A History of the Russell Farm Estate

Railway and 1835 Tunnel Disaster

1837 Railway

The opening of the London to Birmingham railway in 1837 heralded a new age.

Cary’s map of 1837 showing the new railway line.

“20th July 1837 saw the opening of the pioneer London to Birmingham railway. Watford was transformed from small country market town to a London Satellite.  This line was 112.5 miles long, which at that time was the longest continuous stretch of railway to be found anywhere in the world.”

“Watford’s first station was not on the site of the present one.  The most direct route would have been through the grounds of Cassiobury and the Grove.  This was not popular with the Earls of Essex and Clarendon so the line swept in a quarter circle around the town” (Railway)

 

 

1835 Tunnel Disaster

While constructing the London to Birmingham railway in July 1835 there was a catastrophic disaster in the Watford tunnel.  The route of the railway through Watford involved an acute curve, a deep cutting and expensive tunnel as the implacable opposition to the railway by the Earls of Essex and Clarendon meant that George Stephenson’s original route through West Watford, into the Gade Valley beside the Grand Junction Canal was vetoed by the landowners.

The London and Birmingham Railway (Roscoe and Lecount 1839) describes:

“one of the shafts of the tunnel of the intended railroad to Birmingham, which runs through the Earl of Essex’s estate, at Russell Farm Wood, about two miles beyond Watford, had fallen in, and been attended with an immense sacrifice of human life”

On 17th July 1835 between five and six o’clock in the morning, a team of eleven men, five bricklayers and six labourers, bricking up a section of the tunnel that runs under Goodwood recreation park just by the Minerva Drive entrance, were buried alive.

Goodwood Park Air Shaft

The collapse caused an abyss about 35 feet deep and 40 feet long.
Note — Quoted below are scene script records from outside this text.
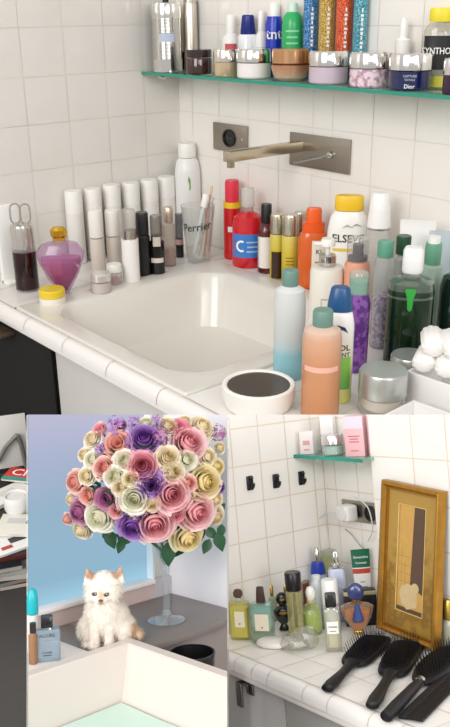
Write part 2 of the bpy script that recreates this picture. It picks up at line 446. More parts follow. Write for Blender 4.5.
b = SV('lotion_bottle', 'small white bottle with red and blue label on the shelf', 'bottle', 231, 66, 15, 19, [('body', P('#eeece9', .3), [(.9, 0), (1, .04), (1, .5), (.85, .62), (.45, .7)]), ('cap', P('#f2f0ec', .35), [(.5, .7), (.5, .97), (.45, 1)])], 'back')
patch(b, P('#c9565a', .5), .42, .52, .6); patch(b, P('#4a6ac0', .5), .32, .37, .6)
SV('toner_bottle', 'clear bottle of light blue liquid with navy cap on the shelf', 'bottle', 248, 68, 15, 20, [('body', RAMP([(0, '#6fb7cf'), (.5, '#86c5d6'), (.56, '#dbe4e6'), (1, '#eef0f0')], 'Z', 0, .075, .12), [(.95, 0), (1, .03), (1, .64), (.85, .68)]), ('cap', P('#14237c', .3), [(.72, .68), (.78, .7), (.6, .98), (.5, 1)])], 'back')
b = SV('dropper_bottle', 'slim white bottle with dark label left of the cobalt blue bottle', 'bottle', 261, 67, 11, 11, [('body', WHITE, [(1, 0), (1, .62), (.5, .7)]), ('cap', WHITE, [(.6, .7), (.6, .96), (.5, 1)])], 'back')
patch(b, P('#2b2f42', .5), .38, .44, .9)
b = SV('mouth_spray', 'cobalt blue bottle with white vertical lettering on the shelf', 'bottle', 273.5, 68, 3, 17, [('body', P('#1c35b4', .25), [(.95, 0), (1, .03), (1, .72), (.8, .82)]), ('cap', WHITE, [(.6, .82), (.6, .97), (.5, 1)])], 'back')
txt(b, 'tnt', .58, .2, TXTW, 1.0)
b = SV('green_bottle', 'bright green round shouldered bottle with pale cap on shelf', 'bottle', 291.5, 70, 3, 21, [('body', P('#2fae63', .25), [(.95, 0), (1, .03), (1, .7), (.9, .82), (.55, .88)]), ('cap', P('#cfe6d6', .3), [(.5, .88), (.5, .97), (.4, 1)])], 'back')
for q, s_ in ((.62, .6), (.54, .5), (.46, .55)): patch(b, P('#8fd8ab', .5), q, q+.025, s_)
for u, w, c1, c2, lab in ((309, 14, '#1f5f9e', '#7fb3e0', 'tall blue glitter bath tube next to the green bottle'), (324.7, 15.5, '#a8842c', '#e6cf86', 'tall golden glitter bath tube between blue and red tubes'),
                          (341.5, 15.5, '#c73a1c', '#f08a5a', 'tall red orange glitter bath tube right of the golden one'), (357.5, 14, '#2b7f93', '#8cc9d3', 'tall teal glitter bath tube, rightmost of the four tubes')):
    t = SV('bath_salt_tube', lab, 'tube', u, 72, -26, w, [('body', SPECK(c1, c2, 420, .55, .12), [(.97, 0), (1, .02), (1, .92)]), ('cap', P('#d9d6d0', .25, .6), [(1.03, .92), (1.03, .99), (.95, 1)])], 'back', group='glitter bath tubes')
    for q in range(9): patch(t, P('#f2efe8', .5), .32+.042*q, .32+.042*q+(.03, .022, .034)[q % 3], (.16, .1, .2)[(q*2) % 3], 1.0, name='printed_mark', x0=.25, n=3)
wb = empty('paper_box', RA, Vector(on_shelf(375.5, -.026))+Vector((0, 0, .0006)), .12, 'small white paper box with black print behind pink jar', 'box')
link('carton', B((0, 0, .027), (.058, .02, .054), .001), P('#f1eee9', .5), wb)
for dx, dz, w_ in ((-.006, .046, .003), (0, .046, .004), (.006, .046, .003), (-.003, .040, .005), (.005, .040, .004)):
    link('printed_mark', B((dx, -.0102, dz), (w_, .0004, .004)), INK, wb)
SV('serum_bottle', 'dark serum bottle with white dropper cap behind the navy jar', 'bottle', 400, 72, 18, 24, [('body', P('#3b2a2c', .15), [(.95, 0), (1, .03), (1, .4), (.6, .5)]), ('collar', WHITE, [(.62, .5), (.62, .68), (.5, .7)]), ('dropper', P('#f4f2ef', .4), [(.3, .7), (.34, .9), (.2, 1)])], 'back')
b = SV('lotion_bottle', 'clear bottle with yellow cap and black label at shelf end', 'bottle', 435, 87, 8, 32, [('liquid', P('#d8cf3f', .15), [(.9, .01), (.95, .03), (.95, .14)]), ('body', GL('#f3f1e8', .35, body='#d9d6c9'), [(.94, 0), (1, .03), (1, .62), (.9, .74), (.6, .82)]), ('cap', P('#ecd92f', .35), [(.62, .83), (.66, .85), (.66, .98), (.6, 1)])], 'back', sy=.55)
patch(b, P('#15151a', .4), .24, .66, .86, 1.01); txt(b, 'SYNTHOL', .47, .115, TXTW, 1.01, out=.0016, sx=.82)
patch(b, P('#d9cf4a', .4), .02, .16, .5, 1.01)

# ------------------------------------------------------------------ left wall side of the counter
def yfor(x, u, z=ZA):
    lo, hi = -1.2, 0
    for _ in range(50):
        m = (lo+hi)/2
        if RA.px((x, m, z))[0] < u: lo = m
        else: hi = m
    return lo
names = ['leftmost, behind the purple perfume', 'second of the six from the left', 'third of the six from the left', 'fourth of the six from the left', 'fifth of the six from the left', 'last of the six, nearest corner']
for (u, vt), nm in zip(((78.5, 189), (97, 187), (115.5, 183), (134, 181), (152, 178), (168.5, 175)), names):
    y = yfor(.032, u)
    V(RA, 'spray_can', f'plain white spray can by left wall, {nm}', 'spray can', u, 0, vt, 17.2,
      [('body', P('#e9e7e2', .35), [(.96, 0), (1, .02), (1, .66), (.96, .7)]), ('cap', P('#f1efea', .4), [(1.0, .7), (1.0, .96), (.93, 1)])], ZA, loc=(.032, y, ZA), group='white spray cans along the left wall')
wbx = empty('white_organiser', RA, RA.at(9, 282, 2, ZA)+Vector((0, .01, .0006)), 0, 'white upright organiser box at far left of counter', 'organiser')
link('upright_panel', B((0, 0, .085), (.016, .05, .17), .002), WHITE, wbx); link('foot', B((.012, 0, .003), (.03, .05, .006), .001), WHITE, wbx)
# tumbler with dark liquid and the spectacles in it
g = V(RA, 'glass_vial', 'glass vial of dark red liquid with clear top at far left', 'vial', 28, 293, 222, 23, [('liquid', RAMP([(0, '#2a070c'), (.6, '#1d0509'), (1, '#3a0e16')], 'Z', 0, .1, .1), [(.96, .03), (1, .05), (1, .6)]), ('base', GL('#f2ecec', .3, body='#d9d0ce', refl=.9), [(.9, 0), (.98, .01), (1, .03)]), ('body', GL('#f2ecec', .2, body='#d9d4d0', refl=.9), [(1, .605), (1, .66)]), ('collar', P('#cfcac2', .2, .8), [(.98, .66), (.98, .95), (.9, 1)])], ZA)
for dx, lab in ((-.012, 'clear wire loop holder on the dark red vial, left loop'), (.012, 'clear wire loop holder on the dark red vial, right loop')):
    lp = empty('wire_loop', RA, g.loc + Vector((dx*.7, dx*.6, g.h+.0012)), g.o.rotation_euler.z + .3, lab, 'loop')
    pts = [(.013*math.sin(t*.1)*(1+.2*math.cos(t*.2)), 0, .022-.0205*math.cos(t*.1)) for t in range(2, 61)]
    link('loop', tube(pts, .0018, 6), GL('#d8d6d0', .5, body='#b9b7b0'), lp)
    link('stem', tube([(0, 0, 0), (.001, 0, .004)], .003, 8), CLEAR2, lp)
# purple perfume: faceted diamond flask
pf = V(RA, 'perfume_flask', 'purple pink diamond shaped perfume flask with gold stopper', 'perfume', 64, 299, 226, 50,
  [('liquid', RAMP([(0, '#8a2350'), (.55, '#a8406f'), (1, '#c070a0')], 'Z', 0, .085, .08), [(.16, .06), (.6, .32), (.82, .5), (.8, .56)]),
   ('body', GL('#f2e0ee', .13, body='#b58cc4', refl=.9), [(.22, .03), (.66, .3), (.94, .56), (.98, .64), (.72, .76), (.3, .8)]),
   ('foot', CLEAR2, [(.34, 0), (.36, .01), (.2, .03)]),
   ('collar', GOLD, [(.26, .8), (.26, .84)]), ('stopper', P('#d6a93a', .2, 1), [(.2, .84), (.32, .87), (.34, .95), (.2, 1)])], ZA, sy=.55, seg=10)
for o in pf.o.children:
    for p in o.data.polygons: p.use_smooth = False
V(RA, 'balm_jar', 'small glass jar with bright yellow lid before the perfume flask', 'jar', 53, 308, 285, 26, [('body', P('#ece6da', .2), [(.95, 0), (1, .06), (1, .5)]), ('lid', P('#e2c52e', .3), [(1, .52), (1, .92), (.93, 1)])], ZA)
V(RA, 'glass_jar', 'small clear glass jar of white cream, nearer of two', 'jar', 101.5, 296, 270, 21, [('cream', P('#eeebe6', .4), [(.8, .06), (.86, .1), (.86, .55)]), ('body', GL('#f4eeee', .25, body='#ded6d2', refl=.9), [(.93, 0), (1, .08), (1, .6)]), ('lid', P('#d9d4cd', .2, .5), [(1, .62), (1, .93), (.9, 1)])], ZA)
V(RA, 'glass_jar', 'small clear jar with pink base behind the other jar', 'jar', 115, 287, 262, 15, [('cream', P('#c98f98', .4), [(.8, .04), (.86, .1), (.86, .3)]), ('body', GL('#f4eeee', .3, body='#e6e2dd', refl=.9), [(.93, 0), (1, .08), (1, .62)]), ('lid', P('#e6e3dd', .25), [(1, .64), (1, .93), (.9, 1)])], ZA)
tubeprof = [(.92, 0), (1, .02), (1, .55)]
for u, vb, vt, w, lab in ((99, 273, 209, 14, 'slim beige lotion bottle behind small jars, left of a pair'), (115, 269, 209, 14, 'slim beige lotion bottle beside white serum, right of a pair')):
    V(RA, 'lotion_bottle', lab, 'bottle', u, vb, vt, w, [('body', P('#e2d9cc', .3), tubeprof), ('cap', P('#efeae3', .25), [(1, .57), (1, .97), (.92, 1)])], ZA, group='beige lotion bottles')
V(RA, 'serum_bottle', 'white serum bottle with silver pump collar by the basin rim', 'bottle', 132, 284, 208, 17, [('body', P('#f0eeea', .25), [(.94, 0), (1, .02), (1, .6)]), ('collar', P('#c9c4bb', .15, 1), [(.82, .6), (.82, .72)]), ('cap', GL('#f4f2ee', .3, body='#d8d4cd', refl=.9), [(.8, .72), (.8, .97), (.7, 1)])], ZA)
V(RA, 'black_bottle', 'tall plain black bottle beside the white serum', 'bottle', 144.5, 277, 211, 14, [('body', BLACK, [(.95, 0), (1, .02), (1, .62), (.8, .65)]), ('cap', P('#1c1c1f', .25), [(.9, .66), (.9, .97), (.8, 1)])], ZA)
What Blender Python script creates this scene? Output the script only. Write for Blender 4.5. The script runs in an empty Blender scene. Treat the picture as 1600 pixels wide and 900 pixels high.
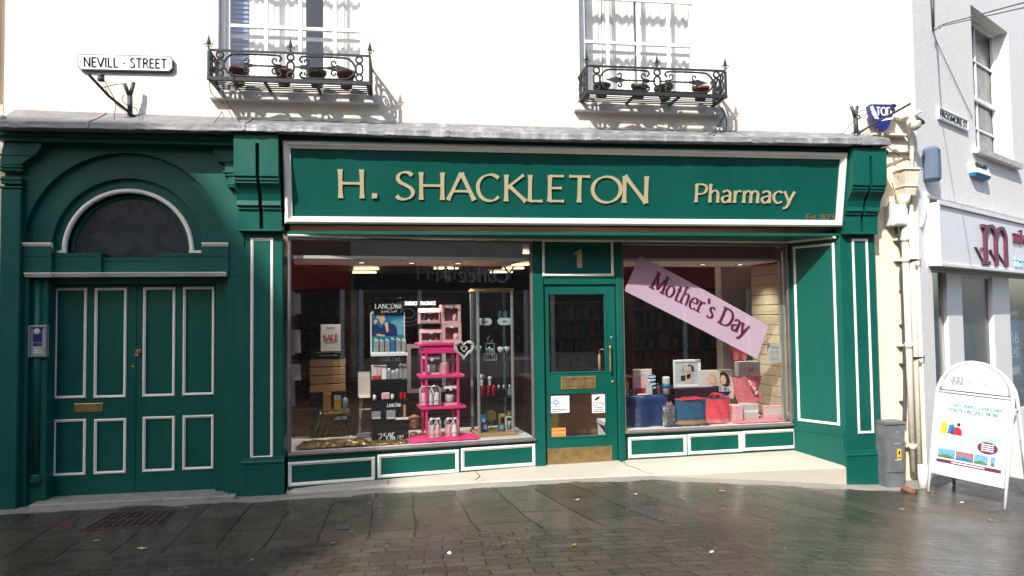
import bpy, math, random
from mathutils import Matrix, Vector
random.seed(7)
R = math.radians
SC = bpy.context.scene
COL = SC.collection

# ---------------------------------------------------------------- camera
CAM = Vector((0.0, -7.0, 1.75)); FPX = 1090.0
YAW, PITCH, ROLL = R(8.1), R(2.36), R(0.742)
fw = Vector((math.sin(YAW)*math.cos(PITCH), math.cos(YAW)*math.cos(PITCH), math.sin(PITCH)))
rt0 = Vector((math.cos(YAW), -math.sin(YAW), 0)); dn0 = fw.cross(rt0)
rt = math.cos(ROLL)*rt0 + math.sin(ROLL)*dn0
dn = -math.sin(ROLL)*rt0 + math.cos(ROLL)*dn0
cd = bpy.data.cameras.new('camera'); cam = bpy.data.objects.new('camera', cd); COL.objects.link(cam)
cam.matrix_world = Matrix(((rt.x, -dn.x, -fw.x, CAM.x), (rt.y, -dn.y, -fw.y, CAM.y), (rt.z, -dn.z, -fw.z, CAM.z), (0, 0, 0, 1)))
cd.sensor_width = 36; cd.lens = 36*FPX/1600; cd.clip_end = 800; cd.clip_start = .05
SC.camera = cam

# ---------------------------------------------------------------- world, sun, exposure
TOSUN = Vector((-.78, -1.0, 1.08)).normalized()
world = bpy.data.worlds.new('World'); SC.world = world; world.use_nodes = True
wn = world.node_tree; bg = wn.nodes['Background']
sky = wn.nodes.new('ShaderNodeTexSky'); sky.sky_type = 'NISHITA'; sky.sun_disc = False
sky.sun_elevation = math.asin(TOSUN.z); sky.sun_rotation = math.atan2(TOSUN.x, TOSUN.y)
sky.dust_density = 2.0; sky.ozone_density = 1.0
wn.links.new(sky.outputs[0], bg.inputs[0]); bg.inputs[1].default_value = .15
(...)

The men were estimated to be buried 100 feet below the surface of the earth. Although 60 men were actively engaged in digging out the bodies, more than a month passed before the unfortunate men were successfully located.  The air shaft can be found in Goodwood Park.

 

 

The inquest was held August 1835 at the Essex Arms, Watford.

There are many books and newspaper reports that describe what happened in 1835 – and the subject justifies a book in its own right.

 

 

 

 

The same book explains that the accident was caused by the chalk and gravel combination in the area.

gravel is most abundant in the neighbourhood of Watford, covering the upper chalk which in many places it penetrates, or in other words, the large fissures or rents in the chalk are filled with the gravel, and as this latter material was very loose and mobile, it was the occasion of much difficulty and danger in the excavation of the Watford tunnel” 

“The land through Watford is predominantly chalk, but is rent by gravel-filled fissures as much as one hundred feet deep. This made tunnelling very dangerous as the ‘for at times, when the miners thought they were excavating through solid chalk, they would in a moment break into loose gravel, which would run into the tunnel with the rapidity of water, unless the most prompt precautions were taken.”